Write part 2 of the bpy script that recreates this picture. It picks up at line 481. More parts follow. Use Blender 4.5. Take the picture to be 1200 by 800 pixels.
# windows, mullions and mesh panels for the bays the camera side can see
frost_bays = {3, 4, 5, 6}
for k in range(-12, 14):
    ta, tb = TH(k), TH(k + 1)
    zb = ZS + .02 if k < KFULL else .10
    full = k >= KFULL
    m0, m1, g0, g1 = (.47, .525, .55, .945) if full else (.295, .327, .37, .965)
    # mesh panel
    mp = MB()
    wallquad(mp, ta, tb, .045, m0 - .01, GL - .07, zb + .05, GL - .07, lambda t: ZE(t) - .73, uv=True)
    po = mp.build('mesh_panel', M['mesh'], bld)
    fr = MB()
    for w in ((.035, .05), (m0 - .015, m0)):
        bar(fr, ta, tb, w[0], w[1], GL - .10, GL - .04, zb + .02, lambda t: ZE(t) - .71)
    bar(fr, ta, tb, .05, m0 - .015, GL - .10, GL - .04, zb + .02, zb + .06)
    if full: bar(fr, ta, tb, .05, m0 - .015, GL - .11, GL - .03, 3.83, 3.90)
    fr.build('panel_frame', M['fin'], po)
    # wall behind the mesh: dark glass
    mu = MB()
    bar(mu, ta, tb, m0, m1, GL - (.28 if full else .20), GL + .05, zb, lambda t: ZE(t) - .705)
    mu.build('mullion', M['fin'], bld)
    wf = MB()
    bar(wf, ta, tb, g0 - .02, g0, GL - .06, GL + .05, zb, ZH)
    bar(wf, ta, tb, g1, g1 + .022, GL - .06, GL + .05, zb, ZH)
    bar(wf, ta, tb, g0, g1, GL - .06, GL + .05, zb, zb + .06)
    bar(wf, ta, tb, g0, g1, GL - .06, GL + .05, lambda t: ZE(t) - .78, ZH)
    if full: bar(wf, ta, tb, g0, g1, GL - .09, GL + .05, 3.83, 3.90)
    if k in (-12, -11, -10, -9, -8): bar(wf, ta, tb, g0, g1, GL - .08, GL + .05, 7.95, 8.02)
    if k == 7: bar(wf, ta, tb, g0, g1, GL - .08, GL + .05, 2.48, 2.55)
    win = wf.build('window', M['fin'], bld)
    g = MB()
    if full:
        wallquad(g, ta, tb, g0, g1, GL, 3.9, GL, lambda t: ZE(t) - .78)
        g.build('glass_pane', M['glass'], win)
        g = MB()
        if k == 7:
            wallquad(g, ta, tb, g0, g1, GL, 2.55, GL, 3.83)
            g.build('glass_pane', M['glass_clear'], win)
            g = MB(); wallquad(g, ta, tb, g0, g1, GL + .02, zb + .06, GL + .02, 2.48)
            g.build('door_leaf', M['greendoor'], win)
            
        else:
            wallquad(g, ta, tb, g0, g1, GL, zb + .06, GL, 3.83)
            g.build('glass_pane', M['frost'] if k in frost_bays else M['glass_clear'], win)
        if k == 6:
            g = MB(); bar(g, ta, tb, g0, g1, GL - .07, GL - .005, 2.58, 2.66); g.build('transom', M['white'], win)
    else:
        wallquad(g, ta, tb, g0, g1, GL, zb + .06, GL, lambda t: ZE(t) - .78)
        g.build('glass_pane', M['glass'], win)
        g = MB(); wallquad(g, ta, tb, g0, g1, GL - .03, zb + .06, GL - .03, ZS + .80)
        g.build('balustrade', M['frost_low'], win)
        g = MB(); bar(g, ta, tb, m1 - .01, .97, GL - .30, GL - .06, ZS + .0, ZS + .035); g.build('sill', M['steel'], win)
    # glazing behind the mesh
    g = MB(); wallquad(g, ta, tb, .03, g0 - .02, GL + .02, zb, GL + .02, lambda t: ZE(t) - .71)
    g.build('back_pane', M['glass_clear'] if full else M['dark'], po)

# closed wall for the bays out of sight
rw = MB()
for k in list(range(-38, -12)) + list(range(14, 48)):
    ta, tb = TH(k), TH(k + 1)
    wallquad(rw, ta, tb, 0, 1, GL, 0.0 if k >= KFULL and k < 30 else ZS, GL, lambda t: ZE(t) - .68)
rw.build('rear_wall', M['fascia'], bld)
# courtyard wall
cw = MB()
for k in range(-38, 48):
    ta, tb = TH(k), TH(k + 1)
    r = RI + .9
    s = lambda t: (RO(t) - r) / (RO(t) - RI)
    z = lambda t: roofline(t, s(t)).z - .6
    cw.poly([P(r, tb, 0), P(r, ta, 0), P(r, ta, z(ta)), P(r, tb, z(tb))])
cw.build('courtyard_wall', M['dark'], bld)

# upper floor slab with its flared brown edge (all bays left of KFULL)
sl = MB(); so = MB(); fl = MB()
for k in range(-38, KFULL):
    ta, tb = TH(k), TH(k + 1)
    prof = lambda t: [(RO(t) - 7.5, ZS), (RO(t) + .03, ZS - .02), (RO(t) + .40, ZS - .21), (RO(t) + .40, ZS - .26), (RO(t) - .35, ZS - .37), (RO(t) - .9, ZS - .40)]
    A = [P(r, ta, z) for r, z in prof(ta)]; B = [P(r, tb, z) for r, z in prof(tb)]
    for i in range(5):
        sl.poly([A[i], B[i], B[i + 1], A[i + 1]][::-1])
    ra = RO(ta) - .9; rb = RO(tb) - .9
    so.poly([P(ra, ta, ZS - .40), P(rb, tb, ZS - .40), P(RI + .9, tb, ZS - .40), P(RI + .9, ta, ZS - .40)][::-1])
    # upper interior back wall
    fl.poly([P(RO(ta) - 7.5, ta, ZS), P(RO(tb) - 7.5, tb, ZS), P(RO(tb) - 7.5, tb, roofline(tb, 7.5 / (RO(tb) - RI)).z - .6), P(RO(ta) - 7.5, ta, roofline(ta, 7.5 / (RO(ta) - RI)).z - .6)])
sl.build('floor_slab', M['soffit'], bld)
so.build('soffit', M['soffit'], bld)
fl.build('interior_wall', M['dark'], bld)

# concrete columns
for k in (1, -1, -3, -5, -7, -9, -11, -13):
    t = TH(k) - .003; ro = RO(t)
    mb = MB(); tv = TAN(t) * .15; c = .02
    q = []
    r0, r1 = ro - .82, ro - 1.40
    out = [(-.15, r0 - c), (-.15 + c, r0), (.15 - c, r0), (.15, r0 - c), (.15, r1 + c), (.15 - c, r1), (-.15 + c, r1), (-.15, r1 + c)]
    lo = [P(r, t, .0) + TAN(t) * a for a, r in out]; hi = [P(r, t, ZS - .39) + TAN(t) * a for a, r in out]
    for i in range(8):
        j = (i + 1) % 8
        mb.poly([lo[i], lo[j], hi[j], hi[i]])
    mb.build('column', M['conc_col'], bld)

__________

Copy every line of the listing where the word "range" appears.

» Result:
for k in range(-12, 14):
for k in list(range(-38, -12)) + list(range(14, 48)):
for k in range(-38, 48):
for k in range(-38, KFULL):
    for i in range(5):
    for i in range(8):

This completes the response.